## INSTRUCTIONS FOR THE TASK
Your task is to retype each line of the data below exactly.

━━━━━━━━━━

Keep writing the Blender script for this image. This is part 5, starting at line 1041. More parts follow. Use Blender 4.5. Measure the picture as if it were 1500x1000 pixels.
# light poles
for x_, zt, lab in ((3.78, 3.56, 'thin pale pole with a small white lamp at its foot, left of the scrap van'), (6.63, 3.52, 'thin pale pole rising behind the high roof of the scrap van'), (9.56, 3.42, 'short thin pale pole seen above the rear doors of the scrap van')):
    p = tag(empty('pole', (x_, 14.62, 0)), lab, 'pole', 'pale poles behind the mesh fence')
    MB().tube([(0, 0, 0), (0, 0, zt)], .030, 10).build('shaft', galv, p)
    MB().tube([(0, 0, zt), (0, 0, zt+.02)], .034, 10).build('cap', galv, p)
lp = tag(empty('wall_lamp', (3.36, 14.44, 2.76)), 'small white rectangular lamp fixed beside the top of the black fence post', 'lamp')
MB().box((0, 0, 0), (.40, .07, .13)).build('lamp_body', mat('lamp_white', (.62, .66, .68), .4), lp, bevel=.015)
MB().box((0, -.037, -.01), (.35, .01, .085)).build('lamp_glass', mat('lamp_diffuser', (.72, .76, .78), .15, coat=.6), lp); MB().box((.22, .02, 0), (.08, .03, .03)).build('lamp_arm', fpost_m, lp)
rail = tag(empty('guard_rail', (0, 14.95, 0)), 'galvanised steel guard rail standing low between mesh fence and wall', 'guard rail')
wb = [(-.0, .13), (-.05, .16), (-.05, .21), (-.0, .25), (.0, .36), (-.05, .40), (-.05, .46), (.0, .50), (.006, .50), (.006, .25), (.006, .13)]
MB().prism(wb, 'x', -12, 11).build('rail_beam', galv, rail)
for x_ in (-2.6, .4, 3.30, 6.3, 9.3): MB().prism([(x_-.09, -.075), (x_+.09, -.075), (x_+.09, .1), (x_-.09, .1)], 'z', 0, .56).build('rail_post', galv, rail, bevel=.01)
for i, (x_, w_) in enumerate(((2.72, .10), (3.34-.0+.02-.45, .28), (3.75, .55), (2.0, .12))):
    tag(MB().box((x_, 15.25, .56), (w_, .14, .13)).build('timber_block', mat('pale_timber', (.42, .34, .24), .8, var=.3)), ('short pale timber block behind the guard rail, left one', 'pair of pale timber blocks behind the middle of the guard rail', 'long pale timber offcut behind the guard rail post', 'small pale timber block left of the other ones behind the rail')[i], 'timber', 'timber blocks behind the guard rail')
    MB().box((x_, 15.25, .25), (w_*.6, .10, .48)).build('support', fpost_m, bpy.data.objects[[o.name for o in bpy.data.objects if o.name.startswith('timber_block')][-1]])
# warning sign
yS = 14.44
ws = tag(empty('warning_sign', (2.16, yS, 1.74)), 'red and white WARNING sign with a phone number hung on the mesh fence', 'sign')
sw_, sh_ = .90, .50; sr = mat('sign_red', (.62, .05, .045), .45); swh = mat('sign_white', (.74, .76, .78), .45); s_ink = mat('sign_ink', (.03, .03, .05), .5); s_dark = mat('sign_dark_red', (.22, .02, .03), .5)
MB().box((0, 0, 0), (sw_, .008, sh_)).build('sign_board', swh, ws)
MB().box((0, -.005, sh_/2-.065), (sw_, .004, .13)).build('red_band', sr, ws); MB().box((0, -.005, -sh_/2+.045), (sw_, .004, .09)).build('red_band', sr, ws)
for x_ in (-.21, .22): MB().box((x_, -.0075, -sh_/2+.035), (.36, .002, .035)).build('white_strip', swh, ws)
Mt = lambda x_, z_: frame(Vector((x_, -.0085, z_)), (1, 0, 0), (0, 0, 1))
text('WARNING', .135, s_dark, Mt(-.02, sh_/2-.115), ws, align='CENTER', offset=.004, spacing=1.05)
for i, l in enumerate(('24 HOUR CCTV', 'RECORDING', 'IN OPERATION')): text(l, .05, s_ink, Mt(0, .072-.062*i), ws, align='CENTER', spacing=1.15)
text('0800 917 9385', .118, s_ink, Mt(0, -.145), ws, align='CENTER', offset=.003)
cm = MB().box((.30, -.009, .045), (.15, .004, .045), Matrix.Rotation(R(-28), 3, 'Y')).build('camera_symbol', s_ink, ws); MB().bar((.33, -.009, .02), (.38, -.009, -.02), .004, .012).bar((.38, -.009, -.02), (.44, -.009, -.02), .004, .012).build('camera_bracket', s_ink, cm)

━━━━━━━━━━

## ANSWER IN FULL
Keep writing the Blender script for this image. This is part 5, starting at line 1041. More parts follow. Use Blender 4.5. Measure the picture as if it were 1500x1000 pixels.
# light poles
for x_, zt, lab in ((3.78, 3.56, 'thin pale pole with a small white lamp at its foot, left of the scrap van'), (6.63, 3.52, 'thin pale pole rising behind the high roof of the scrap van'), (9.56, 3.42, 'short thin pale pole seen above the rear doors of the scrap van')):
    p = tag(empty('pole', (x_, 14.62, 0)), lab, 'pole', 'pale poles behind the mesh fence')
    MB().tube([(0, 0, 0), (0, 0, zt)], .030, 10).build('shaft', galv, p)
    MB().tube([(0, 0, zt), (0, 0, zt+.02)], .034, 10).build('cap', galv, p)
lp = tag(empty('wall_lamp', (3.36, 14.44, 2.76)), 'small white rectangular lamp fixed beside the top of the black fence post', 'lamp')
MB().box((0, 0, 0), (.40, .07, .13)).build('lamp_body', mat('lamp_white', (.62, .66, .68), .4), lp, bevel=.015)
MB().box((0, -.037, -.01), (.35, .01, .085)).build('lamp_glass', mat('lamp_diffuser', (.72, .76, .78), .15, coat=.6), lp); MB().box((.22, .02, 0), (.08, .03, .03)).build('lamp_arm', fpost_m, lp)
rail = tag(empty('guard_rail', (0, 14.95, 0)), 'galvanised steel guard rail standing low between mesh fence and wall', 'guard rail')
wb = [(-.0, .13), (-.05, .16), (-.05, .21), (-.0, .25), (.0, .36), (-.05, .40), (-.05, .46), (.0, .50), (.006, .50), (.006, .25), (.006, .13)]
MB().prism(wb, 'x', -12, 11).build('rail_beam', galv, rail)
for x_ in (-2.6, .4, 3.30, 6.3, 9.3): MB().prism([(x_-.09, -.075), (x_+.09, -.075), (x_+.09, .1), (x_-.09, .1)], 'z', 0, .56).build('rail_post', galv, rail, bevel=.01)
for i, (x_, w_) in enumerate(((2.72, .10), (3.34-.0+.02-.45, .28), (3.75, .55), (2.0, .12))):
    tag(MB().box((x_, 15.25, .56), (w_, .14, .13)).build('timber_block', mat('pale_timber', (.42, .34, .24), .8, var=.3)), ('short pale timber block behind the guard rail, left one', 'pair of pale timber blocks behind the middle of the guard rail', 'long pale timber offcut behind the guard rail post', 'small pale timber block left of the other ones behind the rail')[i], 'timber', 'timber blocks behind the guard rail')
    MB().box((x_, 15.25, .25), (w_*.6, .10, .48)).build('support', fpost_m, bpy.data.objects[[o.name for o in bpy.data.objects if o.name.startswith('timber_block')][-1]])
# warning sign
yS = 14.44
ws = tag(empty('warning_sign', (2.16, yS, 1.74)), 'red and white WARNING sign with a phone number hung on the mesh fence', 'sign')
sw_, sh_ = .90, .50; sr = mat('sign_red', (.62, .05, .045), .45); swh = mat('sign_white', (.74, .76, .78), .45); s_ink = mat('sign_ink', (.03, .03, .05), .5); s_dark = mat('sign_dark_red', (.22, .02, .03), .5)
MB().box((0, 0, 0), (sw_, .008, sh_)).build('sign_board', swh, ws)
MB().box((0, -.005, sh_/2-.065), (sw_, .004, .13)).build('red_band', sr, ws); MB().box((0, -.005, -sh_/2+.045), (sw_, .004, .09)).build('red_band', sr, ws)
for x_ in (-.21, .22): MB().box((x_, -.0075, -sh_/2+.035), (.36, .002, .035)).build('white_strip', swh, ws)
Mt = lambda x_, z_: frame(Vector((x_, -.0085, z_)), (1, 0, 0), (0, 0, 1))
text('WARNING', .135, s_dark, Mt(-.02, sh_/2-.115), ws, align='CENTER', offset=.004, spacing=1.05)
for i, l in enumerate(('24 HOUR CCTV', 'RECORDING', 'IN OPERATION')): text(l, .05, s_ink, Mt(0, .072-.062*i), ws, align='CENTER', spacing=1.15)
text('0800 917 9385', .118, s_ink, Mt(0, -.145), ws, align='CENTER', offset=.003)
cm = MB().box((.30, -.009, .045), (.15, .004, .045), Matrix.Rotation(R(-28), 3, 'Y')).build('camera_symbol', s_ink, ws); MB().bar((.33, -.009, .02), (.38, -.009, -.02), .004, .012).bar((.38, -.009, -.02), (.44, -.009, -.02), .004, .012).build('camera_bracket', s_ink, cm)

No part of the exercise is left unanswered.